▸ **The task**
Work out how many lines hold the string "image". The answer is a single number, nothing more.

▸ **Scripts that build scenes**

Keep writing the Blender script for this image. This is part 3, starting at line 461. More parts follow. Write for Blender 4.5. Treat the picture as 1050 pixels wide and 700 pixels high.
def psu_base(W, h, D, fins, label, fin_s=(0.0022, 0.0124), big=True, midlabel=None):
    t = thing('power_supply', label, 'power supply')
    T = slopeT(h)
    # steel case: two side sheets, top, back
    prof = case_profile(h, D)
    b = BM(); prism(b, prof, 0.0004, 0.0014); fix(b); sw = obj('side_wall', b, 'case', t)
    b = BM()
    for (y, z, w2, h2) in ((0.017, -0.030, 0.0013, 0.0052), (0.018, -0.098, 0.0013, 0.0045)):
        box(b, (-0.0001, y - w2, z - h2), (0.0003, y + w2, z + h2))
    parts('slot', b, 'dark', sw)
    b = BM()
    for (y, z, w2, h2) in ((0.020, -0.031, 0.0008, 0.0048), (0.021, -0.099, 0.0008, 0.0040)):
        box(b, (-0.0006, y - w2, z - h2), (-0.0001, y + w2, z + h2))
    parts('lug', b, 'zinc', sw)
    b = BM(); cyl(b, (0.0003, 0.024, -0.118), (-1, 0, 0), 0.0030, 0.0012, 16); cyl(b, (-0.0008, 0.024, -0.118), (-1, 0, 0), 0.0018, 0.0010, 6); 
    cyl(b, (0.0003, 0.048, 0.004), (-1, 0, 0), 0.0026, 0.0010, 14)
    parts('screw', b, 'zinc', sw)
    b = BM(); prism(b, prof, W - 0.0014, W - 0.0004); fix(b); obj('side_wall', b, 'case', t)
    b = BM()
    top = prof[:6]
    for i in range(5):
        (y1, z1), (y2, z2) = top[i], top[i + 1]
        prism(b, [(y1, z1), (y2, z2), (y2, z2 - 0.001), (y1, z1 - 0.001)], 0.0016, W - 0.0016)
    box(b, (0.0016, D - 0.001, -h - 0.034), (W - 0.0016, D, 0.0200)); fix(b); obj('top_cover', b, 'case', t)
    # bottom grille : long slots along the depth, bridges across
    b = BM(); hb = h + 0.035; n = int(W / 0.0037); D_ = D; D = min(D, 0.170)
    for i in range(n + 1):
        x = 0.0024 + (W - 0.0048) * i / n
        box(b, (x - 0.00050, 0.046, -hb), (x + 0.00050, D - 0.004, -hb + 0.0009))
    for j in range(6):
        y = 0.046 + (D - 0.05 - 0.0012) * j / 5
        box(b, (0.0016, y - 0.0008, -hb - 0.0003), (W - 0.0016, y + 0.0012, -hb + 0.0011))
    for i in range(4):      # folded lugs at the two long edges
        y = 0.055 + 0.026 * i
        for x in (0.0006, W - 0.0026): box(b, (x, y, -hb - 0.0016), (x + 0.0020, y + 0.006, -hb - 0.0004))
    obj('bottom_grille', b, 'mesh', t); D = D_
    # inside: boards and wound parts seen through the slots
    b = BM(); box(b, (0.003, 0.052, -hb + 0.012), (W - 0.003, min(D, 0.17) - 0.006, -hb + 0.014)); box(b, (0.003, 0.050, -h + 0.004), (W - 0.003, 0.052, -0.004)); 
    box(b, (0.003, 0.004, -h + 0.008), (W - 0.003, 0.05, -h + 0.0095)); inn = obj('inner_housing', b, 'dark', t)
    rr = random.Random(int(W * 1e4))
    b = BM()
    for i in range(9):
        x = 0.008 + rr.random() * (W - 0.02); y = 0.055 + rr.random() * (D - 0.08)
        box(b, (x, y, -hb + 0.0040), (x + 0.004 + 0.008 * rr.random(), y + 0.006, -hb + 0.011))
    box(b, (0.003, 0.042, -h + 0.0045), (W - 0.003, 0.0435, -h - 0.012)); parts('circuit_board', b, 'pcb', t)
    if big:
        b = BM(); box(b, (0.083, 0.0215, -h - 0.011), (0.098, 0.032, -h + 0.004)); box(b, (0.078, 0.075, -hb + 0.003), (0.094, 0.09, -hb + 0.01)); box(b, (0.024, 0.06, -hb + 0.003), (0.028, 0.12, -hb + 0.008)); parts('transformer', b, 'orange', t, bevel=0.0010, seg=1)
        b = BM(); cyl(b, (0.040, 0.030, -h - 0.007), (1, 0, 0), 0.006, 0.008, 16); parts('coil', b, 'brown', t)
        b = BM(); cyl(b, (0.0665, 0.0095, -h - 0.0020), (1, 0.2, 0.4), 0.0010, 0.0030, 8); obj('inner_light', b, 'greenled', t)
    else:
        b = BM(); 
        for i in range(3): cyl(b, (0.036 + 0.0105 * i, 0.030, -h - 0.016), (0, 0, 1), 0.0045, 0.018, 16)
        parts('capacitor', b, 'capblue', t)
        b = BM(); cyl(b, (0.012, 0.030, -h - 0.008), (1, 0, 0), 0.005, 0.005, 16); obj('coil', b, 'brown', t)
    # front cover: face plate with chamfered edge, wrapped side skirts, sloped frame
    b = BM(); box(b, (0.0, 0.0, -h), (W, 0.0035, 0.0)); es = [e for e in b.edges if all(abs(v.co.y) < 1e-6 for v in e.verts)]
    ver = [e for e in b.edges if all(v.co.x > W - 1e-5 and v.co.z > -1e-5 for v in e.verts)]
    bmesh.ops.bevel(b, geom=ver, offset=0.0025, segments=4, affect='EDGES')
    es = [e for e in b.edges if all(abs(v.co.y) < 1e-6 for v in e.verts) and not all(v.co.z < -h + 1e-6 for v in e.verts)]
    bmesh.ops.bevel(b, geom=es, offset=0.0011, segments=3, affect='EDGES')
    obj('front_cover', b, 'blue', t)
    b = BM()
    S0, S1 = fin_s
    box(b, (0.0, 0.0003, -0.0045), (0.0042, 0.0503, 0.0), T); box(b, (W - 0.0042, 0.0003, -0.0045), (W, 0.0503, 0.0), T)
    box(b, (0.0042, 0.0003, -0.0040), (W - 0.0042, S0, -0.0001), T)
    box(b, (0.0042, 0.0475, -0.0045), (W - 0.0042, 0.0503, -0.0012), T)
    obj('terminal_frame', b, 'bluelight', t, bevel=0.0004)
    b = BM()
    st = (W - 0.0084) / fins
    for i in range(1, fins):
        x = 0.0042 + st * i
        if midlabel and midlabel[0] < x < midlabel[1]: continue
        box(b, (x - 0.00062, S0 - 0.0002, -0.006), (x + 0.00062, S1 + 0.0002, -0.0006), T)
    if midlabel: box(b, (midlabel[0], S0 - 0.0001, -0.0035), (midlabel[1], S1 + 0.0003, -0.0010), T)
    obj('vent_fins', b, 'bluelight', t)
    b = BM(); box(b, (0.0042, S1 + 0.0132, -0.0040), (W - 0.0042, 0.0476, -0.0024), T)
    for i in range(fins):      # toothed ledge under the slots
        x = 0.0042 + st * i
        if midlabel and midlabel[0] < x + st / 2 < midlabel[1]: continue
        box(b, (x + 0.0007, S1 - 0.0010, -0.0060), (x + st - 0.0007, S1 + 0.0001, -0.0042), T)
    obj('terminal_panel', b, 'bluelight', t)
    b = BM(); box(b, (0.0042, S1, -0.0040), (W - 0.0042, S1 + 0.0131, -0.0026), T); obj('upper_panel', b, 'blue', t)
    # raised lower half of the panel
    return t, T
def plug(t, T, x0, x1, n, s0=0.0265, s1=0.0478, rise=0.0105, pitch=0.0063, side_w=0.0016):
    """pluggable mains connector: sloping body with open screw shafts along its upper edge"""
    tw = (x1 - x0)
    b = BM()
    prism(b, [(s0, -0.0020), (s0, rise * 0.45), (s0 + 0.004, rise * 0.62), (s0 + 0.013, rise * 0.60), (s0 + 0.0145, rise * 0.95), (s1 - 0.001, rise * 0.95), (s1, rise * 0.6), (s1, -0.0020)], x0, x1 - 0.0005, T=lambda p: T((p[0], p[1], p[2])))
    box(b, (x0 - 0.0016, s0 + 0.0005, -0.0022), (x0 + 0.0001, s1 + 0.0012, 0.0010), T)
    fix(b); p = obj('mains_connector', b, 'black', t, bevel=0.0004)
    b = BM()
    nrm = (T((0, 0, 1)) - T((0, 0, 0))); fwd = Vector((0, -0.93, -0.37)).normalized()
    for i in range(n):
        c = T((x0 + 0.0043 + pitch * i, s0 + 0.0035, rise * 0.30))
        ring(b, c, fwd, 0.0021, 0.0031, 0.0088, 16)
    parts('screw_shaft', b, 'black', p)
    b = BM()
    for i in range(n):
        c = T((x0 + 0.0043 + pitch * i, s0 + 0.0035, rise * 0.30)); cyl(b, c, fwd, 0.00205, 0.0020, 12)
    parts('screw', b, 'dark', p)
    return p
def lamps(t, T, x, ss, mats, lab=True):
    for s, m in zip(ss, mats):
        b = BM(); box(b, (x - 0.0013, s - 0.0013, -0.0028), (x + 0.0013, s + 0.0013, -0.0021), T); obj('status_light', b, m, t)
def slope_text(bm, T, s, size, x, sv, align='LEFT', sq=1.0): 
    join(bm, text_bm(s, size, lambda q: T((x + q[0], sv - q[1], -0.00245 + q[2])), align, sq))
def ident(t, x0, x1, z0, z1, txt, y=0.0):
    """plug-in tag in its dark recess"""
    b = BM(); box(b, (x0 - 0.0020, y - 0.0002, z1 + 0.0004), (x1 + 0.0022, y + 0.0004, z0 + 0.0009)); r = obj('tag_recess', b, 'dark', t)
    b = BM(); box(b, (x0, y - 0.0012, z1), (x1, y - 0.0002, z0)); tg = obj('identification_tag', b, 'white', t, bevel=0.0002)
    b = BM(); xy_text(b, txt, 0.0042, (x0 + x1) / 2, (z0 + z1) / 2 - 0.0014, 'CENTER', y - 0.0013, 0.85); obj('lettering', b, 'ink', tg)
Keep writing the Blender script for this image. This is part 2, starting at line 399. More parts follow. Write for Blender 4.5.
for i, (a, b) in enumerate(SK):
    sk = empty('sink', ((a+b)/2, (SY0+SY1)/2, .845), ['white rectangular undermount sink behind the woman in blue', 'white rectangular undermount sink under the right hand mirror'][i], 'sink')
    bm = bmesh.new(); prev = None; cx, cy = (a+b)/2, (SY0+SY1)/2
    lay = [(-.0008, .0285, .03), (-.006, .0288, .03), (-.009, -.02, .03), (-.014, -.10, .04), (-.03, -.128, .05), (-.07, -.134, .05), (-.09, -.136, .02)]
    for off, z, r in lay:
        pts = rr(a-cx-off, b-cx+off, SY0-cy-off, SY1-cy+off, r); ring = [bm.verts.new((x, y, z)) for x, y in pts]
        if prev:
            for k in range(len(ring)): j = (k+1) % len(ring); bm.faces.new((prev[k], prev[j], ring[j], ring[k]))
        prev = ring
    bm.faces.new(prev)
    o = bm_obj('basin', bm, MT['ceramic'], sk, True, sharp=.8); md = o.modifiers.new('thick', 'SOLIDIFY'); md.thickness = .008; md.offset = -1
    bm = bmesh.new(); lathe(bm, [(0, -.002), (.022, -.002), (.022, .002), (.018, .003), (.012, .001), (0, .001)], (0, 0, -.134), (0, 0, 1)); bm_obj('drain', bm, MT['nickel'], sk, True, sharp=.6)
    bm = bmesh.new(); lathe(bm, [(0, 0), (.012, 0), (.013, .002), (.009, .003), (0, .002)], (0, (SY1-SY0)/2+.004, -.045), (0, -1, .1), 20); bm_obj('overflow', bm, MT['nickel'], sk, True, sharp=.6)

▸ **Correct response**
2